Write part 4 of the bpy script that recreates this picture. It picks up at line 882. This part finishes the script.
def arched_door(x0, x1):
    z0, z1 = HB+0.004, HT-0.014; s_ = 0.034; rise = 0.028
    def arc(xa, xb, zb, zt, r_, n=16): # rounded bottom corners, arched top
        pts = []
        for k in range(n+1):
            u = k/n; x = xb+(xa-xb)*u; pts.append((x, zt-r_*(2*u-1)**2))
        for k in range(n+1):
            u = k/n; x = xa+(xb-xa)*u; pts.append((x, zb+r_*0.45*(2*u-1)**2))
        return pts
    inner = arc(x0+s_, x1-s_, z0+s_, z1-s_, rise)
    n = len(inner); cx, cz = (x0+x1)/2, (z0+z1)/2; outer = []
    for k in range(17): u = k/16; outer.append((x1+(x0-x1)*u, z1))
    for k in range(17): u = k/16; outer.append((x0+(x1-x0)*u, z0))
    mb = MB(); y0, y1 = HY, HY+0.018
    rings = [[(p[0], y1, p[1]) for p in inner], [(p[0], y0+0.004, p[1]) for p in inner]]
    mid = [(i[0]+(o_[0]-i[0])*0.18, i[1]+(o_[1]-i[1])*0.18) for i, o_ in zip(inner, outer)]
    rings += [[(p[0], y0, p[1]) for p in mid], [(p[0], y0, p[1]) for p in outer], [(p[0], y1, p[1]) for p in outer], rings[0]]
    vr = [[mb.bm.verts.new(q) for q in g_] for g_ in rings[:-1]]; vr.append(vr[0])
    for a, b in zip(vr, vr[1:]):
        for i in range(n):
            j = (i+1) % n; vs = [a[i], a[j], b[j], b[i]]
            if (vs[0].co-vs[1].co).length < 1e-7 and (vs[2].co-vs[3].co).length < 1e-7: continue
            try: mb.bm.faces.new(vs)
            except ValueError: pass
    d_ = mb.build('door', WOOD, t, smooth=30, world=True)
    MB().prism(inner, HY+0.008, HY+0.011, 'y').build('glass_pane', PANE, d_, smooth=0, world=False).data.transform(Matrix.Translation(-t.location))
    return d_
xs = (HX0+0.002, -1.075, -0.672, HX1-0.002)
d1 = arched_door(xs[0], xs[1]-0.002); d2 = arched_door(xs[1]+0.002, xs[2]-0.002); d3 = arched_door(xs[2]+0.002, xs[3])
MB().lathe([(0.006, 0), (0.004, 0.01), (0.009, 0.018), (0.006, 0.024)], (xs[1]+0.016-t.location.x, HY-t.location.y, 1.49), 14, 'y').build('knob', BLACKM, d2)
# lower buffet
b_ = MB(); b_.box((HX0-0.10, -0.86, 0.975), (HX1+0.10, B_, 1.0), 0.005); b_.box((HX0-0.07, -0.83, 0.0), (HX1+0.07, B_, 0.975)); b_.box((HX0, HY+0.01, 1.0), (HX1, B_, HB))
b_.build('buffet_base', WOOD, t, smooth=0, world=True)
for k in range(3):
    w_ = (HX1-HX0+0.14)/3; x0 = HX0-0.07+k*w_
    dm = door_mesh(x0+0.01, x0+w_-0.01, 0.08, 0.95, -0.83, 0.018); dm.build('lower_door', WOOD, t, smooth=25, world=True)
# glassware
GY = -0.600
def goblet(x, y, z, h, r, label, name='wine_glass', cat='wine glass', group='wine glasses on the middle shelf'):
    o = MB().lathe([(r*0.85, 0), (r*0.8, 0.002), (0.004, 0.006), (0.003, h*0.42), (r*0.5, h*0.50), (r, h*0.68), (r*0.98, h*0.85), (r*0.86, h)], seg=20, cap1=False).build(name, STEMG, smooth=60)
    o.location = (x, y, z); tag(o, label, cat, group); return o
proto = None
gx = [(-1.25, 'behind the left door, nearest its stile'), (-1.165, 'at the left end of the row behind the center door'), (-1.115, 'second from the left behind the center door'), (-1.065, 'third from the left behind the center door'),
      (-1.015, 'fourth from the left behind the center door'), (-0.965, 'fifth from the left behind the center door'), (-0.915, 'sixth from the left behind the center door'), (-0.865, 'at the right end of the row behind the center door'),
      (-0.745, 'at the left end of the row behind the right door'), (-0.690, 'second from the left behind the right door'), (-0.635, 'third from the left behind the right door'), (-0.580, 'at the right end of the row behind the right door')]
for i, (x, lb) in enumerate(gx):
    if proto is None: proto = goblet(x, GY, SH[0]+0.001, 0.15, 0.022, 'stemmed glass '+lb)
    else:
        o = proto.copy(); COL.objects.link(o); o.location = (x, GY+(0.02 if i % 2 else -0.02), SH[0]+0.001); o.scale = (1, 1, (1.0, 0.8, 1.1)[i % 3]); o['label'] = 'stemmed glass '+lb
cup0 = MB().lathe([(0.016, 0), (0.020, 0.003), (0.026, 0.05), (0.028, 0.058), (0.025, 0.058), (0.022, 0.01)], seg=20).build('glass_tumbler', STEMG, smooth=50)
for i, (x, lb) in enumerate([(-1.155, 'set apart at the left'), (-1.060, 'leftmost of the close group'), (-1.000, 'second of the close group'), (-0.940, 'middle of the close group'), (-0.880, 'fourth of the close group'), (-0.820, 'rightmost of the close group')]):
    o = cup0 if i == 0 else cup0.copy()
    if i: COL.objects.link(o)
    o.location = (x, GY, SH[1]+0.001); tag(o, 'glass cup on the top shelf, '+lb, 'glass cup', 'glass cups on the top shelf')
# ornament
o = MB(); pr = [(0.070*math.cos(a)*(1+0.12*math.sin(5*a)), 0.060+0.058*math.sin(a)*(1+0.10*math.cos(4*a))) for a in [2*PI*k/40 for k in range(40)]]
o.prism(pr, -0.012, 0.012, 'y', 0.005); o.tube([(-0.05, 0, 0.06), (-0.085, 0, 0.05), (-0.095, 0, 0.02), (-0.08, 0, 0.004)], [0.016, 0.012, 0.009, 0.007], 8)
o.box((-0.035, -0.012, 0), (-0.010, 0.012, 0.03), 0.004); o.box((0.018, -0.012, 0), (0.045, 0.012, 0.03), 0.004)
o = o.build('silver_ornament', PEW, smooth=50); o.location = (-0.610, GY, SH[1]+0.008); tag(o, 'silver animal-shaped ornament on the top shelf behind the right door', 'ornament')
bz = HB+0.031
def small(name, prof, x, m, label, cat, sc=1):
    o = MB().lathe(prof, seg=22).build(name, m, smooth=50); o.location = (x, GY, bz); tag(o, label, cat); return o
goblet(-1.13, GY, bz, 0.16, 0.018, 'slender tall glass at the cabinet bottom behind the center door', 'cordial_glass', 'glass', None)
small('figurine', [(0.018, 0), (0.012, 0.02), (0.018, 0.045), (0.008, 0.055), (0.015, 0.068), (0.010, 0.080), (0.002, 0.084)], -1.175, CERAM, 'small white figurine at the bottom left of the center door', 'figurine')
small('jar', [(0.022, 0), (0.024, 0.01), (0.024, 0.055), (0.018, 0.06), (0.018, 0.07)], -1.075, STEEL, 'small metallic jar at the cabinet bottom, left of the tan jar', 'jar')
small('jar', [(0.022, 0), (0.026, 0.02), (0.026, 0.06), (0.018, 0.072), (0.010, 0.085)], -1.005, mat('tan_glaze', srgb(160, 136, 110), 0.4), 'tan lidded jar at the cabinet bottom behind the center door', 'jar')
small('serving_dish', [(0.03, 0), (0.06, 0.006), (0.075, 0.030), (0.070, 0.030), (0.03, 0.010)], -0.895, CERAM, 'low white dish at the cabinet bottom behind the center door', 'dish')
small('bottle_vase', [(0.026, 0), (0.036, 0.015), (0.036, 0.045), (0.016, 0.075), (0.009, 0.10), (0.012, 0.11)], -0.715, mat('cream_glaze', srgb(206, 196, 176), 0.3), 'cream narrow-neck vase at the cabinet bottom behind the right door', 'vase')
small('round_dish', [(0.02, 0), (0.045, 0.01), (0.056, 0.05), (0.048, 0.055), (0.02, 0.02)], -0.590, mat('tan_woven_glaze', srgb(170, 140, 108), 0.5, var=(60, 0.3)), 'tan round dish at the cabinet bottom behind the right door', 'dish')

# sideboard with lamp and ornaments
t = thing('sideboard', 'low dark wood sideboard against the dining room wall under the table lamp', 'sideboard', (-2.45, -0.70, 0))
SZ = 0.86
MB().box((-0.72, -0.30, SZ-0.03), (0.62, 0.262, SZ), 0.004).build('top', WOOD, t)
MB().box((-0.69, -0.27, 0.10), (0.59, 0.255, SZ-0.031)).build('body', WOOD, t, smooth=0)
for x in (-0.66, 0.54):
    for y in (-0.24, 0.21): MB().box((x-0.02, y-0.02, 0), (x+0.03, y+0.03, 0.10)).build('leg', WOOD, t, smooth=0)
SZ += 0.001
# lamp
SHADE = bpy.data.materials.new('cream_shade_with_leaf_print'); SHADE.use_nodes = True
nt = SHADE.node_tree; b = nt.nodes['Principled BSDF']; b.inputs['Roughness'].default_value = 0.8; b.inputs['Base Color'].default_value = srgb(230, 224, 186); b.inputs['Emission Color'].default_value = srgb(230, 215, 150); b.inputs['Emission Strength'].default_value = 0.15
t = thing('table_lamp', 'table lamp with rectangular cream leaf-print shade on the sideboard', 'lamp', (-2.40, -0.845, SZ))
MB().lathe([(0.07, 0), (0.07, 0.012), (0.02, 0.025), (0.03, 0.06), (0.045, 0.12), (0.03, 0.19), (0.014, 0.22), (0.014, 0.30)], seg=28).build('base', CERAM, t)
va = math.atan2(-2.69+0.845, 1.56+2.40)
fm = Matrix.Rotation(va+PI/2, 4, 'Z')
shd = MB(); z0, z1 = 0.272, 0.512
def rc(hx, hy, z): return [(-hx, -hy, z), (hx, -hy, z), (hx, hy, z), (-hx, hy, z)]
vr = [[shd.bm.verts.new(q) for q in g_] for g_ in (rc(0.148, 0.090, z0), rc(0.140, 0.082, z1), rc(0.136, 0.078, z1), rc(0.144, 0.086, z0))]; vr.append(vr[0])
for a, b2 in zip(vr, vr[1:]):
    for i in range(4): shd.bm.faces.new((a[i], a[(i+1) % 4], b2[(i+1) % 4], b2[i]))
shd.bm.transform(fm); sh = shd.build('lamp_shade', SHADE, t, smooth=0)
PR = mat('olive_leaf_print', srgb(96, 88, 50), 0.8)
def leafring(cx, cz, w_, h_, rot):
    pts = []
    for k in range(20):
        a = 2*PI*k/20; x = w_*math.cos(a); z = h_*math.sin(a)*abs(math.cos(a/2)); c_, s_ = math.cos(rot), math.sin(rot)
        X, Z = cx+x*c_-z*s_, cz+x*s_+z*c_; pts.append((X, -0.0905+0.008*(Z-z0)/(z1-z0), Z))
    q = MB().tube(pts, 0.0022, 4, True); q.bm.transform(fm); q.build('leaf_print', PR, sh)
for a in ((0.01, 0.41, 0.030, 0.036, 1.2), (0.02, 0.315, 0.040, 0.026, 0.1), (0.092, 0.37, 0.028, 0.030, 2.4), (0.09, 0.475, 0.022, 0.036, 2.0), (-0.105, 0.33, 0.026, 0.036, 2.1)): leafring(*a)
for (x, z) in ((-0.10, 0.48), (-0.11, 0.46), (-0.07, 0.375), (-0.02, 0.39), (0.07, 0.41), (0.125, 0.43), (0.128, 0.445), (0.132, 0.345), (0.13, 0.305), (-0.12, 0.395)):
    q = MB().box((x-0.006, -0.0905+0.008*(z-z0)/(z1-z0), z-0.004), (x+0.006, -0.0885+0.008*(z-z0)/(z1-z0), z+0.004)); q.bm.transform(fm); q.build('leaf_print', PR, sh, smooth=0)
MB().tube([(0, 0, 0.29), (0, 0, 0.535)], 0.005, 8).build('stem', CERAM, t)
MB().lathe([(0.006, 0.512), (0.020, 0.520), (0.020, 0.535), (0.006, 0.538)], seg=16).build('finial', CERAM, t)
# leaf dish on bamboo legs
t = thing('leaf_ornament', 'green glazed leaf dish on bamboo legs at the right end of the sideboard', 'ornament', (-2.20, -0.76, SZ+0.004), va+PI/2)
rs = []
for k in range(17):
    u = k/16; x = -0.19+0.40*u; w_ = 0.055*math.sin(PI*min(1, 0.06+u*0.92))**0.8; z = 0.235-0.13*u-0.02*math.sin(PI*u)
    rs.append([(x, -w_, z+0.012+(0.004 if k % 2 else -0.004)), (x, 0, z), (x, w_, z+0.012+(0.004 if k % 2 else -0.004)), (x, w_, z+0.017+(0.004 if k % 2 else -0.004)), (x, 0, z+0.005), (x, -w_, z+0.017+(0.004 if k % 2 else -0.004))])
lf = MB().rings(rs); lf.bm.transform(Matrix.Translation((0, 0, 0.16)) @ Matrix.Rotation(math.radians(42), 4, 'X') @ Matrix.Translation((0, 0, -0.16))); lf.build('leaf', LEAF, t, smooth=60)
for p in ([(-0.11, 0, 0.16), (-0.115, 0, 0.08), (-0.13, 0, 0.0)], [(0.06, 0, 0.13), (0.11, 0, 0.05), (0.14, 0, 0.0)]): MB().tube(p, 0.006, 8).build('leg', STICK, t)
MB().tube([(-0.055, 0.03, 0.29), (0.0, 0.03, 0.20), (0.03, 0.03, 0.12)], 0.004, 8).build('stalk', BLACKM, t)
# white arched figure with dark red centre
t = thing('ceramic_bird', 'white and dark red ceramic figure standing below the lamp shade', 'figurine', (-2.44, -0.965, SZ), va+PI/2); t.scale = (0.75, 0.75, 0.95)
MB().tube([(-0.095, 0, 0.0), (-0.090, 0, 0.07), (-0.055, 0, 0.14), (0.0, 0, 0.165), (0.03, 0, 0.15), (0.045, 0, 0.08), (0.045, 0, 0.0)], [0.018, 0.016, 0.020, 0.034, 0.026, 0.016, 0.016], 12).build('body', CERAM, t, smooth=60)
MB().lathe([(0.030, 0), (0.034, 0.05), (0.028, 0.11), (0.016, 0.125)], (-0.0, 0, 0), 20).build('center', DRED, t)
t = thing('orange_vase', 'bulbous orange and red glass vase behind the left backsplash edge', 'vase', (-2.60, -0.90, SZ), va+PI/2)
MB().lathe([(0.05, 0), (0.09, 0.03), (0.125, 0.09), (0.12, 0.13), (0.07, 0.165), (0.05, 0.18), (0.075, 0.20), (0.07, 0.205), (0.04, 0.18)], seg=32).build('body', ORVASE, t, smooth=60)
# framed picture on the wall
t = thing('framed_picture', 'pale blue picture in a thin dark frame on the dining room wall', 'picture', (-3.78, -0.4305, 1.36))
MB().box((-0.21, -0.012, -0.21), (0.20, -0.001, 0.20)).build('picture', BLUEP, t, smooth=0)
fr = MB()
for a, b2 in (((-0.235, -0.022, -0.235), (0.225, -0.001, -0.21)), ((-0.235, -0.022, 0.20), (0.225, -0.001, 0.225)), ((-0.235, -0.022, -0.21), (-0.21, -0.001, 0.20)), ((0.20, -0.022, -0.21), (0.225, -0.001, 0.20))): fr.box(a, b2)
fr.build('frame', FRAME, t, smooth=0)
• • • • • • •
■ Problem statement:
Filter the listing for the word "picture" and copy every line that holds it.

■ Exercise answer:
Write part 4 of the bpy script that recreates this picture. It picks up at line 882. This part finishes the script.
# framed picture on the wall
t = thing('framed_picture', 'pale blue picture in a thin dark frame on the dining room wall', 'picture', (-3.78, -0.4305, 1.36))
MB().box((-0.21, -0.012, -0.21), (0.20, -0.001, 0.20)).build('picture', BLUEP, t, smooth=0)